Last Cert I took was

WHAT THE FUCK, I KNOW THIS BUT WHY
WHY ARE THEY ASKING THIS?...

It's edge-case within an edge-case type situations.

I guess proving you know this information does confirm a certain level of mastery of the subject.
 

Noodleface

A Mod Real Quick
37,961
14,508
Code management question bros:

We have our code base. It's based on a base code by a 3rd party vendor with all of our changes on top of it. It's pretty massive, around 22k files.

Every quarter we receive a drop from this 3rd party vendor that we need to merge into our code base. Due to the intermingling of code, I can't just copy and paste their code into ours as it will wipe out our stuff.

On a small scale, just diffing the two codebases would be fine, but what's my best option when I'm dealing with such a massive behemoth? Is it still a manual diff?

Should I put their codebase on a separate repo/branch, merge, and deal with conflicts?
 

moontayle

Golden Squire
4,302
165
Google just announced the start of a new certification path for Android developers. I'm fully prepared to look at a some aspect of it and think something along those lines Vinen.
 

Vinen

God is dead
2,783
489
Google just announced the start of a new certification path for Android developers. I'm fully prepared to look at a some aspect of it and think something along those lines Vinen.
I'm working towards my VCDX right now. Been annoyingly taking the required Certificates for the Cloud Management Track as they won't let you do your Defense until you've completed then ;_______________;.
 

Cad

<Bronze Donator>
24,487
45,378
Code management question bros:

We have our code base. It's based on a base code by a 3rd party vendor with all of our changes on top of it. It's pretty massive, around 22k files.

Every quarter we receive a drop from this 3rd party vendor that we need to merge into our code base. Due to the intermingling of code, I can't just copy and paste their code into ours as it will wipe out our stuff.

On a small scale, just diffing the two codebases would be fine, but what's my best option when I'm dealing with such a massive behemoth? Is it still a manual diff?

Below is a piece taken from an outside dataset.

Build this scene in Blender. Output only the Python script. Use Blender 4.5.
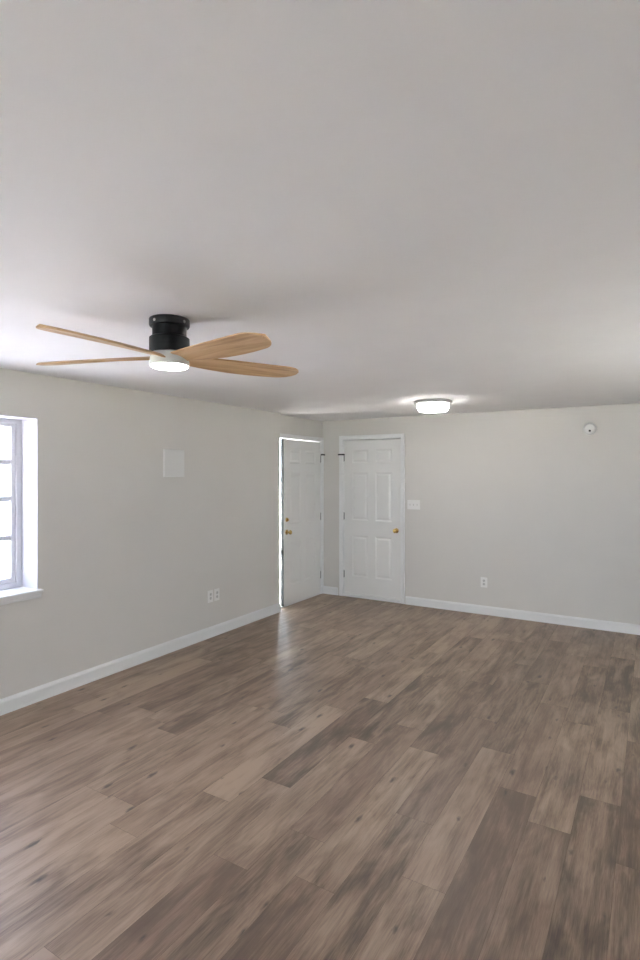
import bpy, bmesh, math, random
from mathutils import Vector, Matrix
rnd = random.Random(7)
S = bpy.context.scene
for o in list(bpy.data.objects): bpy.data.objects.remove(o)

# ------------------------------------------------------------------ camera, sky, sun, exposure
H, CEIL = 1.616, 2.326
cam_d = bpy.data.cameras.new('camera'); cam = bpy.data.objects.new('camera', cam_d)
S.collection.objects.link(cam); S.camera = cam
cam.location = (3.740, -6.375, H)
cam.rotation_euler = (math.radians(90), 0, math.radians(31.214))
cam_d.sensor_fit = 'VERTICAL'; cam_d.sensor_height = 36.0
cam_d.lens = 548.785 / 960 * 36.0
cam_d.shift_y = -(480 - 473.777) / 960
cam_d.clip_start = .02

S.view_settings.view_transform = 'Standard'; S.view_settings.look = 'None'
S.view_settings.gamma = 1.0; S.view_settings.use_curve_mapping = False
S.view_settings.exposure = 2.22

W = bpy.data.worlds.new('sky'); S.world = W; W.use_nodes = True
wb = W.node_tree.nodes['Background']
wb.inputs['Color'].default_value = (0.82, 0.90, 1.0, 1); wb.inputs['Strength'].default_value = 6.5

sun_d = bpy.data.lights.new('sun', 'SUN'); sun = bpy.data.objects.new('sun', sun_d)
S.collection.objects.link(sun)
sun_d.energy = 48.0; sun_d.color = (1.0, .96, .92); sun_d.angle = .01
sun.rotation_euler = Vector((-.03, -.60, -.78)).to_track_quat('-Z', 'Y').to_euler()

def portal(name, loc, rot, sx, sy):
    d = bpy.data.lights.new(name, 'AREA'); o = bpy.data.objects.new(name, d); S.collection.objects.link(o)
    d.shape = 'RECTANGLE'; d.size = sx; d.size_y = sy; d.cycles.is_portal = True
    o.location = loc; o.rotation_euler = rot
# one portal in each window opening (they only guide the sky's light)
Y_REAR, X_RIGHT = -10.2, 5.4
WIN1 = (-6.55, -4.075, .795, 2.013)  # left window; its unseen part is widened to bring in more daylight
ADDED_REAR = [(.8, 2.0, .9, 2.04), (3.3, 4.0, .9, 2.04)]  # unseen openings added behind the camera for daylight fill
ADDED_RIGHT = (-3.1, -2.5, .9, 2.0)  # unseen opening added in the right wall to brighten the ceiling
portal('window_daylight', (-.33, (WIN1[0]+WIN1[1])/2, (WIN1[2]+WIN1[3])/2), (0, math.radians(-90), 0), WIN1[3]-WIN1[2], WIN1[1]-WIN1[0])
for a in ADDED_REAR:
    portal('window_daylight', ((a[0]+a[1])/2, Y_REAR-.12, (a[2]+a[3])/2), (math.radians(90), 0, 0), a[1]-a[0], a[3]-a[2])
portal('window_daylight', (X_RIGHT+.12, (ADDED_RIGHT[0]+ADDED_RIGHT[1])/2, (ADDED_RIGHT[2]+ADDED_RIGHT[3])/2), (0, math.radians(90), 0), ADDED_RIGHT[3]-ADDED_RIGHT[2], ADDED_RIGHT[1]-ADDED_RIGHT[0])
portal('doorway_daylight', (-.38, -.52, 1.03), (0, math.radians(-90), 0), 2.06, .93)

# ------------------------------------------------------------------ materials
def mat(name, col, rough=.5, metal=0, emit=None, estr=0, spec=.5):
    m = bpy.data.materials.new(name); m.use_nodes = True
    b = m.node_tree.nodes['Principled BSDF']
    b.inputs['Base Color'].default_value = (*col, 1); b.inputs['Roughness'].default_value = rough
    b.inputs['Metallic'].default_value = metal; b.inputs['Specular IOR Level'].default_value = spec
    if emit: b.inputs['Emission Color'].default_value = (*emit, 1); b.inputs['Emission Strength'].default_value = estr
    return m
def N(m, t, **k):
    n = m.node_tree.nodes.new(t)
    for a, v in k.items():
        if a in n.inputs: n.inputs[a].default_value = v
        else: setattr(n, a, v)
    return n
def L(m, a, b): m.node_tree.links.new(a, b)
def math_n(m, op, a, b=None):
    n = N(m, 'ShaderNodeMath', operation=op)
    for i, v in enumerate((a, b)):
        if v is None: continue
        if isinstance(v, (int, float)): n.inputs[i].default_value = v
        else: L(m, v, n.inputs[i])
    return n.outputs[0]
def mixc(m, f, a, b):
    n = N(m, 'ShaderNodeMix', data_type='RGBA')
    for i, v in ((0, f), (6, a), (7, b)):
        if isinstance(v, (int, float)): n.inputs[i].default_value = v
        elif isinstance(v, tuple): n.inputs[i].default_value = (*v, 1)
        else: L(m, v, n.inputs[i])
    return n.outputs[2]
def ramp(m, f, stops):
    n = N(m, 'ShaderNodeValToRGB'); r = n.color_ramp
    r.elements[0].position = stops[0][0]; r.elements[0].color = (*stops[0][1], 1)
    r.elements[1].position = stops[-1][0]; r.elements[1].color = (*stops[-1][1], 1)
    for p, c in stops[1:-1]: r.elements.new(p).color = (*c, 1)
    L(m, f, n.inputs[0]); return n.outputs[0]
def painted(name, col, var=.03, bump=.04, rough=.75, scale=2.2):
    """rolled wall paint: faint mottling and orange-peel bump"""
    m = mat(name, col, rough, spec=.25); b = m.node_tree.nodes['Principled BSDF']
    tc = N(m, 'ShaderNodeTexCoord')
    n1 = N(m, 'ShaderNodeTexNoise', Scale=scale, Detail=4.0); L(m, tc.outputs['Object'], n1.inputs['Vector'])
    c = mixc(m, n1.outputs[0], tuple(x*(1-var) for x in col), tuple(min(1, x*(1+var)) for x in col))
    L(m, c, b.inputs['Base Color'])
    n2 = N(m, 'ShaderNodeTexNoise', Scale=160.0, Detail=2.0); L(m, tc.outputs['Object'], n2.inputs['Vector'])
    bp = N(m, 'ShaderNodeBump', Strength=bump, Distance=.003); L(m, n2.outputs[0], bp.inputs['Height'])
    L(m, bp.outputs[0], b.inputs['Normal']); return m

M_WALL = painted('greige_wall_paint', (.665, .642, .606))
M_CEIL = painted('flat_ceiling_paint', (.815, .806, .806), var=.035, bump=.08, rough=.9, scale=3.0)
M_TRIM = mat('semigloss_white_trim', (.78, .78, .775), .35)
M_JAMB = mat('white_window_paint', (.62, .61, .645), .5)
M_DOOR = mat('white_door_paint', (.79, .785, .765), .4)
M_PLATE = mat('white_plastic', (.82, .81, .79), .4)
M_COVER = mat('pale_painted_cover', (.74, .735, .715), .5)
M_SOCKET = mat('shaded_white_plastic', (.60, .59, .57), .4)
M_DARK = mat('dark_plastic_slot', (.03, .03, .03), .5)
M_RUBBER = mat('black_weatherstrip', (.012, .012, .012), .8)
M_BRASS = mat('polished_brass', (.62, .43, .16), .22, 1)
M_STEEL = mat('satin_nickel', (.45, .45, .44), .35, 1)
M_HINGE = mat('grey_hinge_metal', (.25, .25, .24), .45, .8)
M_BLACK = mat('matte_black_metal', (.0022, .0034, .005), .4, spec=.22)
M_HUB = mat('white_fan_hub', (.62, .64, .62), .45)
M_LED = mat('lit_fan_diffuser', (.9, .9, .9), .5, emit=(1, .96, .91), estr=6)
M_DRUM = mat('lit_glass_drum', (.9, .9, .9), .4, emit=(1, .97, .93), estr=5.2)
M_CONC = painted('outdoor_concrete', (.62, .60, .57), var=.1, rough=.9)
M_EXT = painted('exterior_siding', (.7, .7, .68))
M_SUB = mat('plank_seam', (.075, .055, .043), .9)

def glass_mat(name, tint):
    m = bpy.data.materials.new(name); m.use_nodes = True; nt = m.node_tree
    nt.nodes.remove(nt.nodes['Principled BSDF'])
    t = N(m, 'ShaderNodeBsdfTransparent'); t.inputs[0].default_value = (*tint, 1)
    g = N(m, 'ShaderNodeBsdfGlossy', Roughness=.02); x = N(m, 'ShaderNodeMixShader', Fac=.06)
    L(m, t.outputs[0], x.inputs[1]); L(m, g.outputs[0], x.inputs[2]); L(m, x.outputs[0], nt.nodes['Material Output'].inputs[0])
    return m
M_GLASS = glass_mat('window_glass', (.96, .98, .97))
M_GLASS_TINT = glass_mat('tinted_window_glass', (.47, .48, .52))

def floor_mat():
    m = mat('brown_oak_vinyl_plank', (.3, .2, .15), .36, spec=.55); b = m.node_tree.nodes['Principled BSDF']
    uv = N(m, 'ShaderNodeUVMap', uv_map='plank_uv').outputs[0]
    tone = N(m, 'ShaderNodeAttribute', attribute_name='tone'); sep = N(m, 'ShaderNodeSeparateColor'); L(m, tone.outputs['Color'], sep.inputs[0])
    def stretched(sx, sy, detail, dist=0.0, rough=.55):
        mp = N(m, 'ShaderNodeMapping'); mp.inputs['Scale'].default_value = (sx, sy, 1); L(m, uv, mp.inputs['Vector'])
        n = N(m, 'ShaderNodeTexNoise', Scale=1.0, Detail=detail, Distortion=dist, Roughness=rough); L(m, mp.outputs[0], n.inputs['Vector']); return n.outputs[0]
    broad = stretched(10, 2.6, 3.0, .6)
    cath = stretched(26, 1.5, 5.0, .7, .62)
    mid = stretched(80, 3.4, 5.0, .5, .68)
    fine = stretched(330, 14, 3.0, .2, .6)
    f = math_n(m, 'MULTIPLY', broad, .80)
    for n_, w_ in ((cath, .44), (mid, .42), (fine, .32)): f = math_n(m, 'ADD', f, math_n(m, 'MULTIPLY', n_, w_))
    f = math_n(m, 'ADD', math_n(m, 'MULTIPLY', f, 1/1.98), math_n(m, 'MULTIPLY', math_n(m, 'SUBTRACT', sep.outputs[0], .5), .15))
    c = ramp(m, f, [(.36, (.070, .046, .031)), (.43, (.120, .081, .056)), (.475, (.190, .131, .091)), (.54, (.285, .202, .142)), (.63, (.40, .292, .210))])
    # tint: some planks pinker, some greyer
    c = mixc(m, sep.outputs[1], c, mixc(m, .35, c, (.26, .17, .125)))
    # knots
    mp = N(m, 'ShaderNodeMapping'); mp.inputs['Scale'].default_value = (6.5, 2.4, 1); L(m, uv, mp.inputs['Vector'])
    nz = N(m, 'ShaderNodeTexNoise', Scale=9.0, Detail=2.0); L(m, mp.outputs[0], nz.inputs['Vector'])
    va = N(m, 'ShaderNodeVectorMath', operation='SCALE'); va.inputs[3].default_value = .15; L(m, nz.outputs['Color'], va.inputs[0])
    vb = N(m, 'ShaderNodeVectorMath', operation='ADD'); L(m, mp.outputs[0], vb.inputs[0]); L(m, va.outputs[0], vb.inputs[1])
    vo = N(m, 'ShaderNodeTexVoronoi', voronoi_dimensions='2D', Scale=1.0); L(m, vb.outputs[0], vo.inputs['Vector'])
    sc = N(m, 'ShaderNodeSeparateColor'); L(m, vo.outputs['Color'], sc.inputs[0])
    size = math_n(m, 'MULTIPLY', math_n(m, 'MAXIMUM', math_n(m, 'SUBTRACT', sc.outputs[0], .50), 0.0), .14)
    k = N(m, 'ShaderNodeMapRange'); k.clamp = True
    L(m, math_n(m, 'SUBTRACT', vo.outputs['Distance'], size), k.inputs[0])
    k.inputs[1].default_value = -.03; k.inputs[2].default_value = .045; k.inputs[3].default_value = .85; k.inputs[4].default_value = 0
    gate = math_n(m, 'GREATER_THAN', sc.outputs[0], .52)
    c = mixc(m, math_n(m, 'MULTIPLY', k.outputs[0], gate), c, (.060, .046, .042))
    L(m, c, b.inputs['Base Color'])
    r = N(m, 'ShaderNodeMapRange'); L(m, mid, r.inputs[0]); r.inputs[3].default_value = .32; r.inputs[4].default_value = .46
    L(m, r.outputs[0], b.inputs['Roughness'])
    bp = N(m, 'ShaderNodeBump', Strength=.12, Distance=.002); L(m, fine, bp.inputs['Height']); L(m, bp.outputs[0], b.inputs['Normal'])
    return m
M_FLOOR = floor_mat()

def blade_mat():
    m = mat('light_oak_blade', (.5, .33, .18), .45, spec=.4); b = m.node_tree.nodes['Principled BSDF']
    tc = N(m, 'ShaderNodeTexCoord')
    mp = N(m, 'ShaderNodeMapping'); mp.inputs['Scale'].default_value = (2.2, 26, 26); L(m, tc.outputs['Object'], mp.inputs['Vector'])
    n = N(m, 'ShaderNodeTexNoise', Scale=1.0, Detail=6.0, Distortion=.7, Roughness=.6); L(m, mp.outputs[0], n.inputs['Vector'])
    c = ramp(m, n.outputs[0], [(.28, (.30, .165, .075)), (.45, (.50, .315, .16)), (.60, (.60, .40, .22)), (.8, (.68, .48, .29))])
    L(m, c, b.inputs['Base Color']); return m
M_WOOD = blade_mat()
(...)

Should I put their codebase on a separate repo/branch, merge, and deal with conflicts?
Really need to merge each change individually don't you, or won't their changes break your mods?
 

Vinen

God is dead
2,783
489
Code management question bros:

We have our code base. It's based on a base code by a 3rd party vendor with all of our changes on top of it. It's pretty massive, around 22k files.

Every quarter we receive a drop from this 3rd party vendor that we need to merge into our code base. Due to the intermingling of code, I can't just copy and paste their code into ours as it will wipe out our stuff.

On a small scale, just diffing the two codebases would be fine, but what's my best option when I'm dealing with such a massive behemoth? Is it still a manual diff?

Should I put their codebase on a separate repo/branch, merge, and deal with conflicts?
Not develop this way. Holllly shit does this sound like terrible practice.

Do you both go off and work on changes to the same origin at the same time? Then merge back months later?